Electric Vehicles

Volkswagen Boosts Rivian Investment Amid EV Market Challenges

Opportunity India Desk
Opportunity India Desk Nov 14, 2024 - 2 min read
Volkswagen Boosts Rivian Investment Amid EV Market Challenges image
Volkswagen has increased its investment in Rivian by $800 million to advance their EV collaboration, a move aimed at enhancing software and tech integration as EV demand wanes and policy changes loom

Volkswagen AG has expanded its investment in Rivian Automotive Inc. by $800 million, highlighting the company's commitment to the US-based electric vehicle (EV) manufacturer in the face of a softening EV market and potential regulatory shifts from the incoming Trump administration. This increased investment also represents Volkswagen's continuous efforts to exploit Rivian's strong software technology, a critical area where the German automaker has previously faced difficulty.

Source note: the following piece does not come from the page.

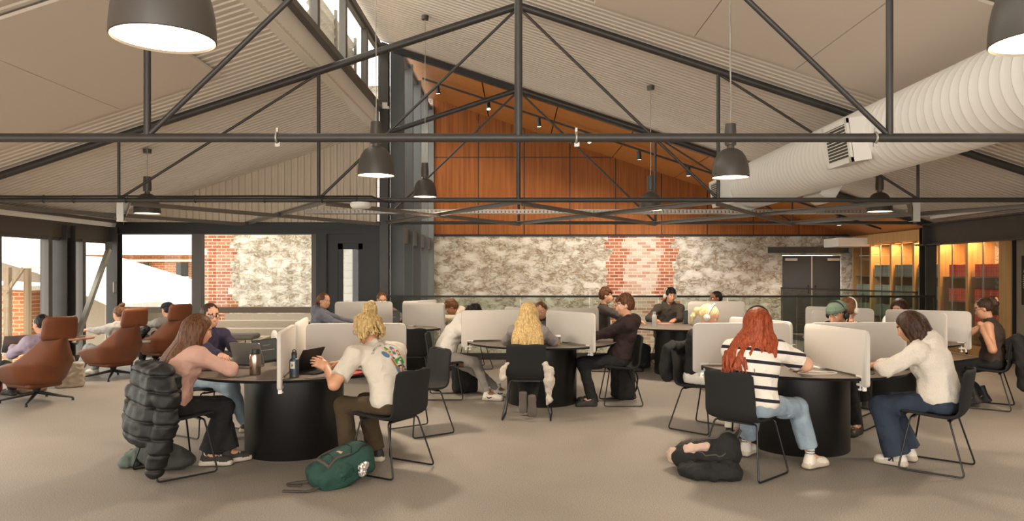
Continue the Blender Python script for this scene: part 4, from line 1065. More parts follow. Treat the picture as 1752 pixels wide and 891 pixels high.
M_blackc = cloth('black', '#1a1918'); M_olive = mat('corduroy_olive', '#463620', .9, bump=.4, bscale=160, stretch=(1, 1, .1), var=.12)
M_whitec = cloth('white', '#e4ddd2'); M_sole = mat('shoe_sole', '#c2b5a2', .6); M_shoew = mat('shoe_white', '#dfd5c7', .55); M_shoek = mat('shoe_black', '#1c1a18', .6); M_soled = mat('shoe_sole_dark', '#2b2622', .7)
M_canvas = mat('canvas_dark', '#37332c', .85, bump=.2, bscale=300)
def stripes_mat():
    m = cloth('striped', '#e9e1d3'); N, L = nodes(m); b = N['Principled BSDF']
    tc = N.new('ShaderNodeTexCoord'); sp = N.new('ShaderNodeSeparateXYZ'); L.new(tc.outputs['Object'], sp.inputs[0])
    # bands across the body, tilted a little with the lean of the back
    a = N.new('ShaderNodeMath'); a.operation = 'MULTIPLY_ADD'; a.inputs[1].default_value = .15; L.new(sp.outputs['Y'], a.inputs[0]); L.new(sp.outputs['Z'], a.inputs[2])
    d = N.new('ShaderNodeMath'); d.operation = 'MULTIPLY'; d.inputs[1].default_value = 1 / .098; L.new(a.outputs[0], d.inputs[0])
    f = N.new('ShaderNodeMath'); f.operation = 'FRACT'; L.new(d.outputs[0], f.inputs[0])
    g = N.new('ShaderNodeMath'); g.operation = 'LESS_THAN'; g.inputs[1].default_value = .27; L.new(f.outputs[0], g.inputs[0])
    mx = N.new('ShaderNodeMix'); mx.data_type = 'RGBA'; mx.inputs['A'].default_value = rgb('#e9e1d3'); mx.inputs['B'].default_value = rgb('#221d2b'); L.new(g.outputs[0], mx.inputs['Factor']); L.new(mx.outputs['Result'], b.inputs['Base Color'])
    return m
M_stripe = stripes_mat()
def ik(a, t, l1, l2, hint):
    a, t = Vector(a), Vector(t); d = t - a; L_ = d.length
    if L_ > (l1 + l2) * .995: t = a + d * ((l1 + l2) * .995 / L_); d = t - a; L_ = d.length
    L_ = max(L_, abs(l1 - l2) + .01); x = (l1 * l1 - l2 * l2 + L_ * L_) / (2 * L_); y = math.sqrt(max(l1 * l1 - x * x, 0))
    u = d.normalized(); h = Vector(hint); h = (h - u * h.dot(u)).normalized(); return a + u * x + h * y, t
def hand(sd, W, d, n, inner, r, curl=(18, 24, 18), spread=.0, thumb=.5, s=1.0):
    """palm and five bent fingers; d along the hand, n out of the palm, inner towards the thumb side"""
    d, n = Vector(d).normalized(), Vector(n); n = (n - d * n.dot(d)).normalized(); l = d.cross(n); 
    if l.dot(Vector(inner)) < 0: l = -l
    rot = Matrix((l, d, n)).transposed()
    sd.cap(W - d * .02, W + d * .03, .027 * s, .026 * s, 0, .02)
    sd.box(W + d * .055 * s, (.030 * s, .038 * s, .007), rot, .008, 0, .015)
    for i, (off, ln) in enumerate(((.031, .070), (.0105, .079), (-.0105, .074), (-.031, .058))):
        b0 = W + d * (.09 * s - abs(off - .008) * .15) + l * off * s; a = 0; dirn = (d + l * off * (1.5 + 6 * spread)).normalized(); p = b0
        for k, fr in enumerate((.45, .31, .24)):
            a += R(curl[k] * (1 + .12 * i)); q = p + (dirn * math.cos(a) + n * math.sin(a)) * ln * fr * s
            sd.cap(p, q, r * (1 - .08 * k), r * (.92 - .08 * k), 0, .005); p = q
    b0 = W + d * .022 + l * .03 * s; m1 = b0 + (d * .55 + l * (.75 * thumb + .2) + n * .3).normalized() * .04 * s; m2 = m1 + (d * .8 + l * .3 * thumb + n * .3).normalized() * .03 * s; m3 = m2 + (d * .9 - l * .1 + n * .25).normalized() * .024 * s
    sd.cap(W + d * .01, b0, .02, .017, 0, .015); sd.cap(b0, m1, r * 1.5, r * 1.2, 0, .012); sd.cap(m1, m2, r * 1.15, r * 1.05, 0, .005); sd.cap(m2, m3, r * 1.05, r * .85, 0, .004)
PEOPLE = {}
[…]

The event also revealed the leadership of Rivian and Volkswagen's billion-dollar joint venture, Rivian and VW Group Technology LLC. This new company will be led by co-CEOs Wassym Bensaid, Rivian's Chief Software Officer, and Carsten Helbing, VW's Chief Technology Officer. They will lead a combined workforce of about 1,000 engineers from both organisations. This collaboration intends to strengthen Volkswagen's position in the EV industry and improve software skills critical to next-generation vehicle development.

Rivian's stock rose 24% to $13.10 on Wednesday morning, while Volkswagen's shares fell 3.3% in Frankfurt trading. Earlier this year, Volkswagen pledged up to $5 billion to Rivian to co-develop battery-electric vehicles, demonstrating its strategic shift towards collaborative EV innovation. Bensaid, speaking from Rivian's Palo Alto location, highlighted the importance of this collaboration: "This is an acceleration of our objectives for the future."

Volkswagen plans to offer new vehicles utilising technology developed within the joint venture in 2027. This venture is centred on an all-new software-defined vehicle platform with sophisticated functions, which Volkswagen and Rivian intend to license to other automakers in the future. During a recent demonstration for select journalists in Palo Alto, the businesses showed a prototype EV that integrates Rivian's software architecture into an unmarked Volkswagen test vehicle—a project completed in just 12 weeks by joint venture engineers.

With European EV demand slowing and competition heating up in China, Volkswagen is pondering big cost cuts in its German operations.Helbing said that the joint venture's technology is intended to be easily adaptable to Volkswagen's consumer models, and that partnership with Rivian provides exceptional agility and rapid decision-making capabilities.